→ EXERCISE REQUIREMENTS
Reproduce the material below line by line, beginning with its first line and ending with the line that contains "sc.camera = cam"; leave out pictures.
-- Start --
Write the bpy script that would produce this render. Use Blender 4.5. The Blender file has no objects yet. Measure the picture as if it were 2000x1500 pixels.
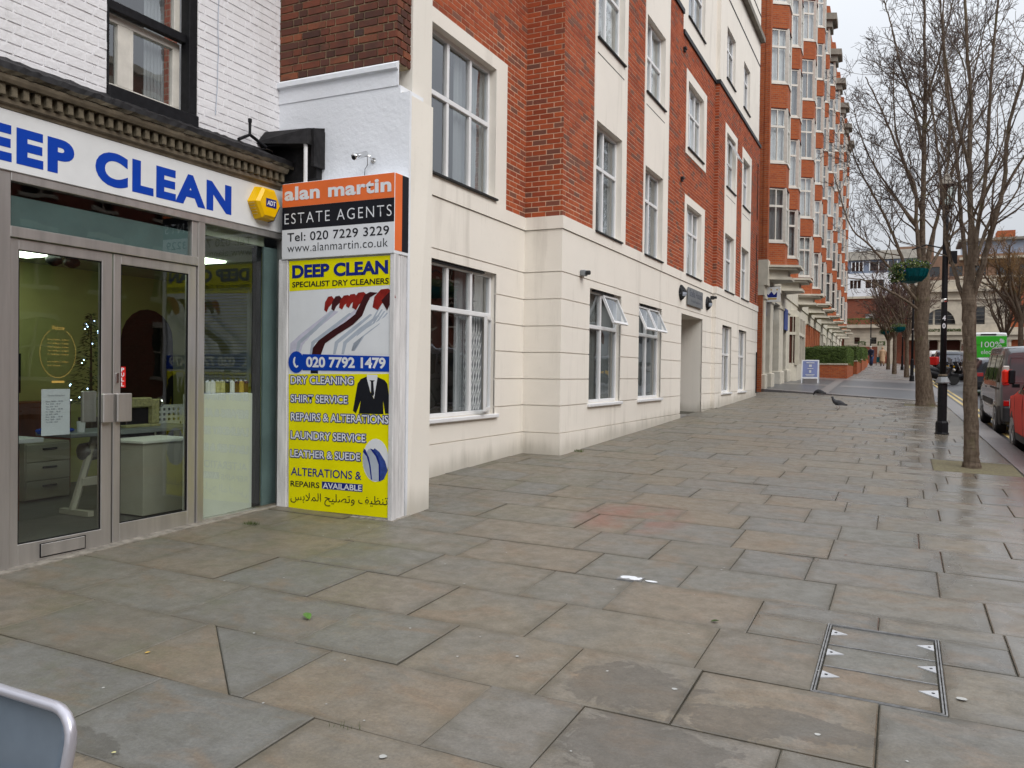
import bpy, bmesh, math, random
from mathutils import Vector, Matrix
from mathutils.geometry import tessellate_polygon

sc = bpy.context.scene
C = sc.collection
R = random.Random(7)

# ------------------------------------------------------------------ camera
cam_d = bpy.data.cameras.new('camera')
cam_d.sensor_width = 36.0
cam_d.lens = 36.0 * 1600 / 2000
cam_d.clip_start = 0.05
cam_d.clip_end = 3000
cam = bpy.data.objects.new('camera', cam_d)
C.objects.link(cam)
CW = [(.903, .430, .013), (.018, -.008, -1.0), (-.430, .903, -.015)]
_f = Vector((763., -14., 1600.)).normalized()
_a = Vector((-3491., -69., 1600.))
_n = _f.cross(_a).normalized()
if _n.y > 0: _n = -_n
_r = _f.cross(_n).normalized()
if _r.x < 0: _r = -_r
RR, FW, UP = _r, _f, _n          # world x, y, z seen from the camera's axes (x right, y down, z forward)
EYE = 1.55
m = Matrix(((RR.x, -RR.y, -RR.z, 0.0), (FW.x, -FW.y, -FW.z, 0.0), (UP.x, -UP.y, -UP.z, EYE), (0, 0, 0, 1)))
cam.matrix_world = m
sc.camera = cam

# ------------------------------------------------------------------ world: pale overcast daylight
w = bpy.data.worlds.new('World'); sc.world = w
w.use_nodes = True
nt = w.node_tree; nt.nodes.clear()
N = nt.nodes.new; L = nt.links.new
out = N('ShaderNodeOutputWorld'); bg = N('ShaderNodeBackground'); bg.inputs[1].default_value = 0.12
sky = N('ShaderNodeTexSky'); sky.sky_type = 'NISHITA'; sky.sun_disc = False
sky.sun_elevation = math.radians(52); sky.sun_rotation = math.radians(125)
sky.air_density = 1.0; sky.dust_density = 4.0
hsv = N('ShaderNodeHueSaturation'); hsv.inputs['Saturation'].default_value = 0.30
tc = N('ShaderNodeTexCoord'); sep = N('ShaderNodeSeparateXYZ')
# cloud deck: brighter overhead than near the horizon, as under any overcast sky
mr = N('ShaderNodeMapRange'); mr.inputs['From Min'].default_value = 0.0; mr.inputs['From Max'].default_value = 1.0
mr.inputs['To Min'].default_value = 4.7; mr.inputs['To Max'].default_value = 16.0
nz = N('ShaderNodeTexNoise'); nz.inputs['Scale'].default_value = 2.2; nz.inputs['Detail'].default_value = 5
nmr = N('ShaderNodeMapRange'); nmr.inputs['From Min'].default_value = .3; nmr.inputs['From Max'].default_value = .7
nmr.inputs['To Min'].default_value = .93; nmr.inputs['To Max'].default_value = 1.07
mul = N('ShaderNodeMath'); mul.operation = 'MULTIPLY'
tint = N('ShaderNodeMixRGB'); tint.blend_type = 'MULTIPLY'; tint.inputs[0].default_value = 1
tint.inputs[1].default_value = (.90, .94, 1.0, 1)
mix = N('ShaderNodeMixRGB'); mix.inputs[0].default_value = .85
pw_n = N('ShaderNodeMath'); pw_n.operation = 'POWER'; pw_n.inputs[1].default_value = 1.35; mx0 = N('ShaderNodeMath'); mx0.operation = 'MAXIMUM'; mx0.inputs[1].default_value = 0
L(tc.outputs['Generated'], sep.inputs[0]); L(sep.outputs['Z'], mx0.inputs[0]); L(mx0.outputs[0], pw_n.inputs[0]); L(pw_n.outputs[0], mr.inputs['Value'])
L(tc.outputs['Generated'], nz.inputs['Vector']); L(nz.outputs[0], nmr.inputs['Value'])
L(mr.outputs[0], mul.inputs[0]); L(nmr.outputs[0], mul.inputs[1])
L(mul.outputs[0], tint.inputs[2])
L(sky.outputs[0], hsv.inputs['Color']); L(hsv.outputs[0], mix.inputs[1]); L(tint.outputs[0], mix.inputs[2])
L(mix.outputs[0], bg.inputs[0]); L(bg.outputs[0], out.inputs[0])

# ------------------------------------------------------------------ sun through cloud
sd = bpy.data.lights.new('sun', 'SUN'); sd.energy = 1.5; sd.angle = math.radians(35); sd.color = (1.0, .965, .91)
sun = bpy.data.objects.new('sun', sd); C.objects.link(sun)
sun.rotation_euler = Vector((1.0, -.5, 1.0)).to_track_quat('Z', 'Y').to_euler()

sc.view_settings.view_transform = 'Standard'
sc.view_settings.look = 'None'
sc.view_settings.gamma = 1
sc.view_settings.exposure = 0.25
sc.view_settings.use_curve_mapping = False
sc.render.engine = 'CYCLES'
sc.cycles.max_bounces = 8
sc.cycles.diffuse_bounces = 3
sc.cycles.glossy_bounces = 3
sc.cycles.transmission_bounces = 4
sc.cycles.transparent_max_bounces = 16
sc.cycles.caustics_reflective = False
sc.cycles.caustics_refractive = False

# ------------------------------------------------------------------ measuring helpers (a picture point on a known plane)
def ray(x, y):
    v = Vector((x - 1000., y - 750., 1600.))
    return Vector((v.dot(RR), v.dot(FW), v.dot(UP)))
def PX(x, y, X): d = ray(x, y); t = X / d.x; return Vector((X, d.y * t, EYE + d.z * t))
def PY(x, y, Y): d = ray(x, y); t = Y / d.y; return Vector((d.x * t, Y, EYE + d.z * t))
def PZ(x, y, Z): d = ray(x, y); t = (Z - EYE) / d.z; return Vector((d.x * t, d.y * t, Z))
def gz(x, y): return .0305 * y - .018 * (x + 4.5)
def PG(x, y, dz=0.):
    d = ray(x, y); t = (-.018 * 4.5 + dz - EYE) / (d.z - .0305 * d.y + .018 * d.x)
    return Vector((d.x * t, d.y * t, EYE + d.z * t))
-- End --
→ ANSWER TO THIS EXERCISE
Write the bpy script that would produce this render. Use Blender 4.5. The Blender file has no objects yet. Measure the picture as if it were 2000x1500 pixels.
import bpy, bmesh, math, random
from mathutils import Vector, Matrix
from mathutils.geometry import tessellate_polygon

sc = bpy.context.scene
C = sc.collection
R = random.Random(7)

# ------------------------------------------------------------------ camera
cam_d = bpy.data.cameras.new('camera')
cam_d.sensor_width = 36.0
cam_d.lens = 36.0 * 1600 / 2000
cam_d.clip_start = 0.05
cam_d.clip_end = 3000
cam = bpy.data.objects.new('camera', cam_d)
C.objects.link(cam)
CW = [(.903, .430, .013), (.018, -.008, -1.0), (-.430, .903, -.015)]
_f = Vector((763., -14., 1600.)).normalized()
_a = Vector((-3491., -69., 1600.))
_n = _f.cross(_a).normalized()
if _n.y > 0: _n = -_n
_r = _f.cross(_n).normalized()
if _r.x < 0: _r = -_r
RR, FW, UP = _r, _f, _n          # world x, y, z seen from the camera's axes (x right, y down, z forward)
EYE = 1.55
m = Matrix(((RR.x, -RR.y, -RR.z, 0.0), (FW.x, -FW.y, -FW.z, 0.0), (UP.x, -UP.y, -UP.z, EYE), (0, 0, 0, 1)))
cam.matrix_world = m
sc.camera = cam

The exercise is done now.